Task — Search the entries below. Return every line that has "were" in it.

Data for this task —
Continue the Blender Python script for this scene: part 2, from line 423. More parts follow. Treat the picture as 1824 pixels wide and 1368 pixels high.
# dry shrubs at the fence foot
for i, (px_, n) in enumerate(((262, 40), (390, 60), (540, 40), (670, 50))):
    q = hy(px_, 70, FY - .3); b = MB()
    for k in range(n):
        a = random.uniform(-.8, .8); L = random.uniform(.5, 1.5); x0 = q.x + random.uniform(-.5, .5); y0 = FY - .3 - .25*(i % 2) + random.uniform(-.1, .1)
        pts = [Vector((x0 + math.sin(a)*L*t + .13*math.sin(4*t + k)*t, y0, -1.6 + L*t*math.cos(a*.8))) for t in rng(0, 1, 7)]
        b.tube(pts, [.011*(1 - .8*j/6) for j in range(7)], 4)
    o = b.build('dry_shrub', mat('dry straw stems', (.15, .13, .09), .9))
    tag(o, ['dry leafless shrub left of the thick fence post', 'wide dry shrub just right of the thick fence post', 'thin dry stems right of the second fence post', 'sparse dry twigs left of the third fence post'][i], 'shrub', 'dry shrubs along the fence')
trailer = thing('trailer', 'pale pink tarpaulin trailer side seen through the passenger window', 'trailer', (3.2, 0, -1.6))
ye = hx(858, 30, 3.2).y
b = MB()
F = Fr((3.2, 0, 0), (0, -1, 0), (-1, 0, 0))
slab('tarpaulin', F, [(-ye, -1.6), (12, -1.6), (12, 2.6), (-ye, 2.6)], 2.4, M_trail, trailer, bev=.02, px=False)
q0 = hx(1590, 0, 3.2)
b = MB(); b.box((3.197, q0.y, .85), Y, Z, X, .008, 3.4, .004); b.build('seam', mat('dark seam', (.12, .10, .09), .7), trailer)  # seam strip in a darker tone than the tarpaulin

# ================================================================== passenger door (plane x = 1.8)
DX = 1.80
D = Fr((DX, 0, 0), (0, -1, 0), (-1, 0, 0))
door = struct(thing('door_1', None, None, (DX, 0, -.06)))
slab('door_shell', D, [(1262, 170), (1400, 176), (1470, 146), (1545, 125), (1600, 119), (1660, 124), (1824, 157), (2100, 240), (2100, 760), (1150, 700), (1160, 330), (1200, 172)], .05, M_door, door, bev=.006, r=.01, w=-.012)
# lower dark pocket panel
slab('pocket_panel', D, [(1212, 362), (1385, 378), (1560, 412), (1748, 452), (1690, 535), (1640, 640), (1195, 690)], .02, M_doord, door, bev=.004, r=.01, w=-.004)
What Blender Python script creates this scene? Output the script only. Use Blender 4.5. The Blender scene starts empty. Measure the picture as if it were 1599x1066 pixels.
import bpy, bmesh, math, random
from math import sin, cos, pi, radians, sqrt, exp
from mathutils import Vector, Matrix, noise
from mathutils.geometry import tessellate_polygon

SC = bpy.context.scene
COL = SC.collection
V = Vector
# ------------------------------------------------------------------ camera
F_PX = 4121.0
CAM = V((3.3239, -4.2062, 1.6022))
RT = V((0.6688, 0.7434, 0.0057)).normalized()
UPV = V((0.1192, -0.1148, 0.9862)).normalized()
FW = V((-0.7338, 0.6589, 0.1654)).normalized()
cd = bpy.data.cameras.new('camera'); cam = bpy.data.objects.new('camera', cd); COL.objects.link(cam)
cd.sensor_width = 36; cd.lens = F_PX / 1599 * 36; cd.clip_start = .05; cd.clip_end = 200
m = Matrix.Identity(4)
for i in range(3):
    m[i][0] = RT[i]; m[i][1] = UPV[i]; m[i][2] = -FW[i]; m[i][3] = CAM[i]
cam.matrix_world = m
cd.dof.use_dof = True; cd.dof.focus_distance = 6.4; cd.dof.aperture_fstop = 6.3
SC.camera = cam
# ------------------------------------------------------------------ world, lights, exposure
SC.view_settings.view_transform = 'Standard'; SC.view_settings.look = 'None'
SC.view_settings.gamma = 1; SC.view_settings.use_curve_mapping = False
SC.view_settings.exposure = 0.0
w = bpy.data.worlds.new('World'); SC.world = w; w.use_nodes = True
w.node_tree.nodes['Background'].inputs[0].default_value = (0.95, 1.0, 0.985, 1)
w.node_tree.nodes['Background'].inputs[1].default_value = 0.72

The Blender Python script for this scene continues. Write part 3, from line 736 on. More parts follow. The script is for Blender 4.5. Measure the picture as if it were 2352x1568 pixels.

Answer to the exercise —
What Blender Python script creates this scene? Output the script only. Use Blender 4.5. The Blender scene starts empty. Measure the picture as if it were 1599x1066 pixels.
The Blender Python script for this scene continues. Write part 3, from line 736 on. More parts follow. The script is for Blender 4.5. Measure the picture as if it were 2352x1568 pixels.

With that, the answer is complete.